Much like rollercoasters, aerobatic flying isn’t for everyone due to its physical and mental effects. The upset recovery course is a great determiner for those who may be interested.

“They either love it or they hate it,” says Behrends. “You can usually tell from the first flight. There's no middle ground. They're nauseas and sick, and they never ever want to touch it again, or they come down with this huge grin on their face and they just are all about it. They want to learn more,” which is exactly where the Aerobatics Club comes into play.

The small but mighty club of aviators recently got its start at MGA thanks to the encouragement and generosity of several people who would love to see the club develop at the University.

“We’ve been really fortunate in receiving support from the local International Aerobatic Club chapter, IAC 3,” who have placed several students on scholarships, given them opportunities to fly their super decathlon aircraft for practice, and gotten them into competitions in the Sebring Aerobatic Championships, says Rogers.
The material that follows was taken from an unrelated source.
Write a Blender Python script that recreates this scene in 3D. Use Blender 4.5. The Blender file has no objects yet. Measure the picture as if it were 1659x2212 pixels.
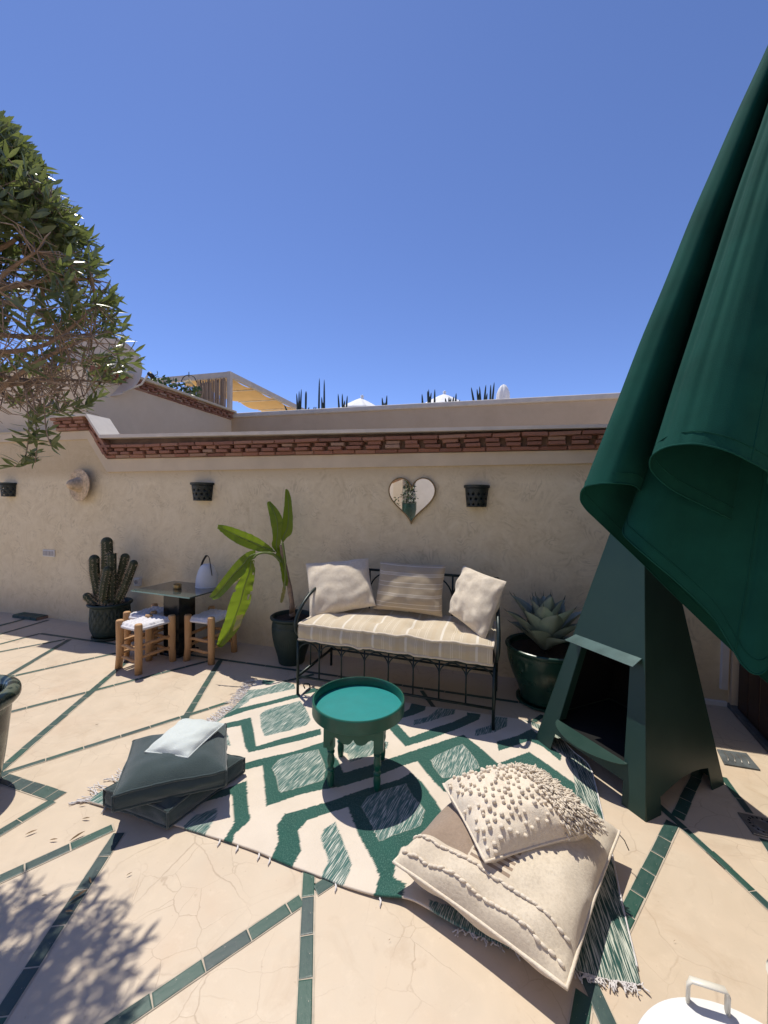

“We have some really great mentors that have come out of the woodwork as far as getting us started.”

The club’s current coach, Marty Flournoy, has been a major supporter since the beginning, helping the group schedule practices for those in the club and students with a piqued interest.

“We have a coach that has flown literally all across the world to do this stuff so we couldn't be in better hands.”

With the help of Flournoy and the IAC 3, the club is trying to get the University Aerobatics Club competing against flight programs at other schools, including North Dakota and Embry-Riddle.

“We're currently ahead of them in the standings,” says Rogers. “Our scores are higher, but we don't qualify because we lack one more pilot.”

This is the University’s first attempt at an Aerobatics Club. Rogers, along with other supporters including Behrends and Bobby Jeanes, flight instructor at MGA, started the club to encourage all students to become involved in aerobatics regardless of their major.

“It’s for anybody who has an interest in aerobatics,” explains Rogers, “even if they just want to be a judge on the ground.”

Even if students aren’t interested in competing, Rogers encourages all pilots to take the upset recovery course and attend a club meeting to get a taste of aerobatics.

“There's a lot of benefits. It builds your confidence because you know that you can recover your aircraft from the weirdest attitude possible. It makes you feel good about what it is that you can survive in an aircraft. Having the situational awareness that upset recovery and aerobatics gives you is so important. It’s not It's as easy as people think it is and, when you're fine-tuning skills like that, it translates into all different parts of your flying whether you realize that or not. It makes you more responsible and aware. It really cleans up your flying.”

After graduating from MGA, Rogers hopes to become a flight instructor for the University and eventually begin work on a master’s degree in space operations at Embry Riddle.

Her nosedive into aerobatics opens up even more doors for her as she maps out her career.

“I've flown planes that I never thought that I would have the opportunity to fly, including the EXTRA NG,” she said. “I was the first woman under the age of 30 to get more than 35 hours in the aircraft in the United States. Since I've started to compete, I've been given invitations to different competitions across the U.S. I don't own a plane so they're all going out of their way to find me an aircraft to fly.”

Regardless of their major or which campus they call home, students who would like to learn more about MGA’s Aerobatics Club are encouraged to complete the interest form found in the club’s Instagram bio.

“I think this club is going to turn into something really fun and educational,” she said, “and it'll be a good time.”